Reviews


Raves for Doug Jackson in “Brighton Beach Memoirs”

Rock of the family, with the world’s challenges weighing him down in near Willie Loman proportion, father Jack dispenses wisdom and knits the family together with honor, dignity and a love so quiet yet so intense it makes the audience ache to watch him. Doug Jackson gives a riveting, heart-rending performance as the family breadwinner, failing in health and almost overwhelmed by the responsibilities thrust upon him to deliberate. Jackson’s sophisticated, modulated portrayal substantiates the truth that far better acting occurs in stillness and silence than it does in chewing up lots of scenery. When Jackson’s Jack is in a scene, no one, on or off stage, takes his or her eyes off him.

Alexandra Bonifield, Pegasus News


As the patriarch Jack, theater vet Doug Jackson is a revelation. The greatest compliment I can give to an actor is that I lose the actor inside the character.

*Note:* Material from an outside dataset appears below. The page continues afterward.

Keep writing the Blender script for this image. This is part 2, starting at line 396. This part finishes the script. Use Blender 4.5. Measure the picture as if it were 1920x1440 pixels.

This is one such performance. Grounding Jack with subtlety and realism, Jackson seems plucked from the late 1930s and presents a full-fledged three-dimensional character. It does not get much better than this.

Doug Dodasovich, The Edge, Dallas


Doug Jackson’s performance as Jack Jerome is first-rate. He exchanges lines with the other actors as if he’s known them for decades, and captures the character’s stress and responsibility as the family patriarch.

Carli Baylor, Theater Jones


Fortunately, Contemporary Theatre has an ace in the hole with Doug Jackson. He brings undeniable experience and authority to his performance as Jack Jerome. Jackson’s Jack is not merely the wise patriarch, but also works as a masculine paragon for his sons to emulate. Cindee Mayfield plays Kate Jerome as worried and wary but never weary. The chemistry of these two create an illusion of a long marriage.

David Novinski, D Magazine


The only person that could top this sensational cast is Doug Jackson as the father. His Jack is so nuanced, so true, so absolutely convincing it seemed as though he wasn’t acting. His one scene with Will Christopher as he dispenses advice was so full of love and heartbreak, plus the weight of the world at being a disappointment to his own family, that I couldn’t stop crying. Yet throughout it all he still delivers some very funny lines, but they are painfully funny. This is a performance that as an audience member I will cherish forever. Mr. Jackson is a master of his craft and to see him paired up to Mr. Christoferson who also matched him in his level of honesty and complexity was theatre magic.

Mark-Brian Sonna, John Garcia’s The Column


In Contemporary’s production Cindee Mayfield and Doug Jackson are beautifully nuanced as Kate and Jack.